The Crime and the Arrest
Zapata met Allen Ray Andrade online in the summer of 2008. After a brief online communication, the two met up at Zapata's apartment, where they spent several days together. During this time, Andrade discovered that Zapata was transgender. When confronted with this information, Zapata declared, "I am all woman," according to the arrest affidavit.
After her confirmation, Andrade brutally beat the young woman to death with a fire extinguisher, then stole her car and fled the scene. He was later caught and charged with premeditated murder, felony motor vehicle theft, felony identity theft and a felony hate crime.
In a jailhouse conversation, Andrade told a girlfriend, "gay things must die," a statement that would later be heard by the jury during his trial.
The Trans Panic Defense on the Stand
Andrade admitted to beating Zapata, and during the trial, Andrade's defense justified the crime with a then-common strategy: the trans panic defense.
According to criminal defense attorney Kyla Lee, the national chair for the Canadian Bar Association's Sexual and Gender Diversity Alliance and the law and policy advisor for the CBABC, the trans panic defense isn't an officially recognized legal defense in the U.S. However, some defense lawyers still use it. The argument suggests that "if a person is acting in the heat of passion, rather than doing something that is planned and deliberate or intentionally killing someone, it can take away the mens rea, or the mental component of murder,” Lee tells A&E Crime + Investigation.
Depending on the laws and the jurisdiction, this defense could de-escalate something from being a criminal act to a non-criminal act, essentially arguing there was provocation that justified the actions of the defendant.
The Historic Verdict
On April 22, 2009, a Weld County jury found Andrade guilty of first-degree murder and a bias-motivated crime after deliberating for two hours. He was sentenced to life in prison without the possibility of parole.
Andrade’s six prior felony convictions led the judge to designate him a habitual criminal, adding an additional 60 years for the hate crime and theft counts. Most significantly, this marked the first time that a state’s hate crimes law had been used to prosecute the killing of a transgender person.
In California in 2002, the murder of Gwen Araujo eventually led to a hate crime charge.

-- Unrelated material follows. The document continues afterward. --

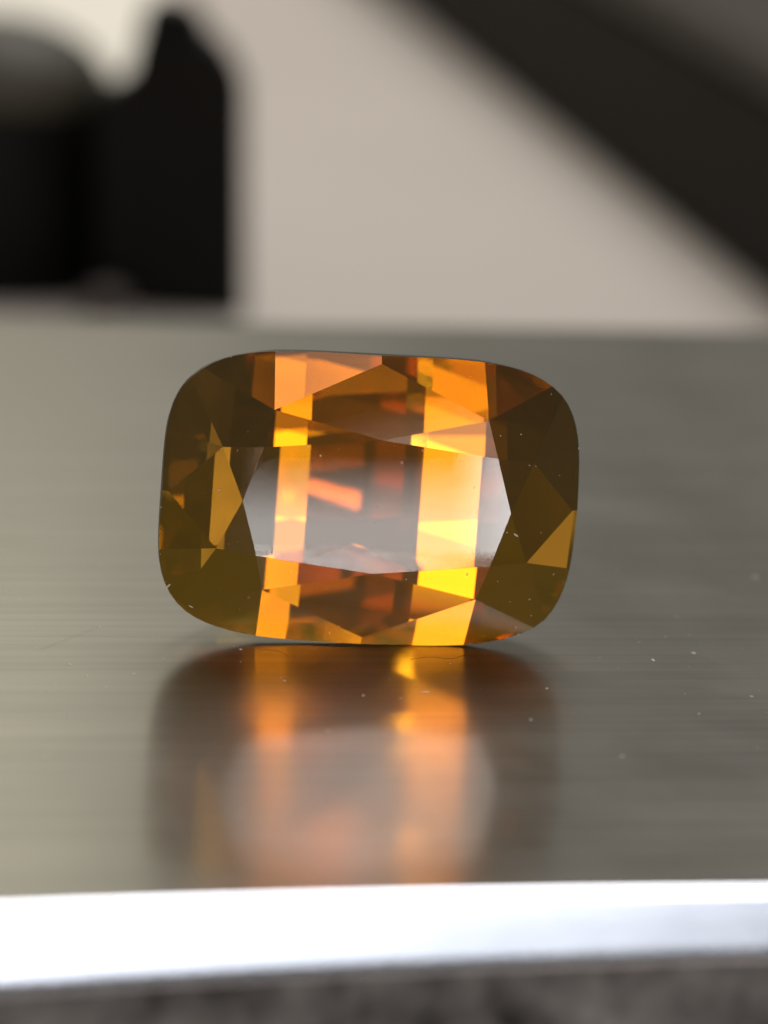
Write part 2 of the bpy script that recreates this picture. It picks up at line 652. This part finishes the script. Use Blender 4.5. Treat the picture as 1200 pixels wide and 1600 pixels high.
# cream card added at the back, paler than the desk
bm = bmesh.new()
pts = [(-75, 205), (-18.5, 205), (-24.0, 420), (-75, 420)]
lo_ = [bm.verts.new((x * MM, y * MM, DZ + .05 * MM)) for x, y in pts]
hi_ = [bm.verts.new((x * MM, y * MM, DZ + .45 * MM)) for x, y in pts]
bm.faces.new(hi_)
bm.faces.new(list(reversed(lo_)))
for i in range(4):
    j = (i + 1) % 4
    bm.faces.new((lo_[i], lo_[j], hi_[j], hi_[i]))
tag(bm_obj('sheet', bm, M_SHEET), 'added cream card lying on the desk behind the jar, out of focus', 'sheet')

# long dark case lying diagonally at the right
case = empty('case', (21.9 * MM, 159.2 * MM, DZ), 'long dark brown case lying diagonally across the upper right, out of focus', 'case')
case.rotation_euler = (0, 0, atan2(161.5, -24.6))


def box(x0, x1, y0, y1, z0, z1, bev):
    bm = bmesh.new()
    bmesh.ops.create_cube(bm, size=1.0)
    for v in bm.verts:
        v.co = Vector(((x0 + x1) / 2 + v.co.x * (x1 - x0), (y0 + y1) / 2 + v.co.y * (y1 - y0), (z0 + z1) / 2 + v.co.z * (z1 - z0))) * MM
    bmesh.ops.bevel(bm, geom=list(bm.edges), offset=bev * MM, segments=4, affect='EDGES', profile=0.5)
    return bm


bm_obj('case_base', box(-45, 300, -90, 0, 0, 11.0, .8), M_CASE, case)
bm_obj('case_lid', box(-44.6, 299.6, -89.6, -.4, 11.05, 14.0, 1.2), M_CASETOP, case)

# ------------------------------------------------------------------ dust and lint
def speck_mesh(points, rad):
    bm = bmesh.new()
    for p, n in points:
        s = rad * (0.35 + 1.9 * random.random() ** 4)
        mt = Matrix.Translation(p) @ n.to_track_quat('Z', 'Y').to_matrix().to_4x4() @ Matrix.Rotation(random.uniform(0, 6), 4, 'Z') @ Matrix.Diagonal((s * random.choice((.7, 1.0, 1.3, 2.5, 4.0)), s, s * .5, 1))
        bmesh.ops.create_icosphere(bm, subdivisions=1, radius=1.0, matrix=mt)
    return bm


pts = []
for i in range(170):
    x, y = random.uniform(-.012, .012), random.gauss(-.002, .008)
    pts.append((Vector((x, y, .000002)), Vector((0, 0, 1))))
o = bm_obj('dust', speck_mesh(pts, .000022), M_DUST)
o['kind'] = 'stuff'
o['label'] = 'fine pale dust specks scattered on the steel block'
o['category'] = 'dust'
# a few pale specks cling to the crown
Rg = R.to_4x4()
Rg.translation = org
pts = []
crown = [(t, ids) for t, ids in polys if t in ('table', 'star_facet', 'kite_facet', 'upper_girdle_facet')]
for i in range(90):
    t, ids = random.choice(crown) if i > 25 else crown[0]
    k0 = random.randrange(1, len(ids) - 1)            # evenly over a random fan triangle of the facet
    u_, v_ = random.random(), random.random()
    if u_ + v_ > 1:
        u_, v_ = 1 - u_, 1 - v_
    p = Vector(ids[0][1]) + u_ * (Vector(ids[k0][1]) - Vector(ids[0][1])) + v_ * (Vector(ids[k0 + 1][1]) - Vector(ids[0][1]))
    a, b, c = (Vector(ids[i_][1]) for i_ in (0, 1, 2))
    nn = (b - a).cross(c - a).normalized()
    pts.append((Rg @ (p + nn * 2e-6), (R @ nn)))
o = bm_obj('dust', speck_mesh(pts, .000016), M_DUST)
o['kind'] = 'stuff'
o['label'] = 'tiny pale dust specks clinging to the gemstone'
o['category'] = 'dust'


def fibre(pts, rad, label):
    cu = bpy.data.curves.new('lint_fibre', 'CURVE')
    cu.dimensions = '3D'
    cu.bevel_depth = rad
    cu.bevel_resolution = 1
    cu.resolution_u = 6
    sp = cu.splines.new('NURBS')
    sp.points.add(len(pts) - 1)
    for q, p in zip(sp.points, pts):
        q.co = (*[c * MM for c in p], 1)
    sp.use_endpoint_u = True
    sp.order_u = 3
    ob = bpy.data.objects.new('lint_fibre', cu)
    C.objects.link(ob)
    dg = bpy.context.evaluated_depsgraph_get()
    me = bpy.data.meshes.new_from_object(ob.evaluated_get(dg))
    bpy.data.objects.remove(ob)
    ob = link('lint_fibre', me, M_LINT)
    tag(ob, label, 'lint')
    return ob


fibre([(1.0, -1.9, .02), (1.5, -2.3, .25), (2.2, -2.1, .12), (2.7, -1.7, .3), (3.0, -1.9, .02)], 7e-6, 'fine dark curled lint fibre on steel below the yellow facet')
fibre([(-3.4, -1.7, .02), (-3.0, -2.1, .10), (-2.7, -2.0, .05), (-2.5, -2.3, .02)], 5e-6, 'short dark lint fibre on steel in front of the left corner of the gemstone')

However, that case ended in a hung jury, with no hate crime enhancement on conviction, largely because California’s law did not specifically protect trans people.
“In some ways, the Araujo case was a starting point for the way that our legal systems have developed to be more inclusive of trans people," Lee says.
It took another seven years for a hate crime charge to be successfully prosecuted.
What separated the successful conviction in the Zapata case from the Araujo one came down to the language already in place in Colorado law, which specifically protected transgender people. "Because Colorado had those hate-crime inclusive laws, it meant that there was less work that the prosecution had to do to actually advance their theory that this was a hate-motivated offense, as opposed to in other states where they don't have that," Lee explains.
Without that piece of legislation, there is a much broader range of evidence that a jury would have to consider before necessarily arriving at a first-degree murder conviction.
Federal Law and a Ripple Effect Movement
Six months after the verdict in Zapata's case, President Barack Obama signed the Matthew Shepard and James Byrd Jr. Hate Crimes Prevention Act on October 28, 2009, the first federal law to extend hate crime protections to gender identity. During the House debate, Representative Mike Honda explicitly noted, “While Angie’s murderer was recently convicted for this hate crime, Colorado is the exception in hate crime laws. Most states do not extend hate crime legislation to protect transgendered Americans, leaving some of the most vulnerable members of society with inadequate protections.”
As of 2026, 20 states and Washington, D.C., prohibit the use of the gay and trans panic defense. Still, "you're not going to stop hate by making hate illegal or by criminalizing people for acting in a hateful way," Lee says.
The laws are effective, Lee notes, in controlling what happens in the courtroom. While bans on advancing the gay or trans panic defenses don't stop lawyers from raising those arguments entirely, prosecutors can refer to the ban before the jury, identify a defense lawyer's use of the trans panic defense, articulate that it is outlawed and remind the jury of their role in judging the case on its merits.
Where Things Stand Today
Violence against transgender people, particularly transgender women of color, remains disproportionately high. According to the Human Rights Campaign, 372 transgender or gender-expansive individuals have been victims of fatal violence in the United States since January 2013. Black transgender women comprise 61% of all victims of fatal violence against transgender people.
“Those who justify not having such laws argue that punishment for crimes without the consideration of an individual’s gender identity already contains sufficient deterrence or that criminal punishments should not be disparately imposed based on protected characteristics,” Oleg Nekritin, attorney in New Jersey’s Law Offices of Robert J. DeGroot, tells A&E Crime + Investigation.
Although Zapata's young life was tragically cut short, her mother Maria's words from the courtroom continue to resonate: "The only thing he can't take away is the love and the memories I have of my baby."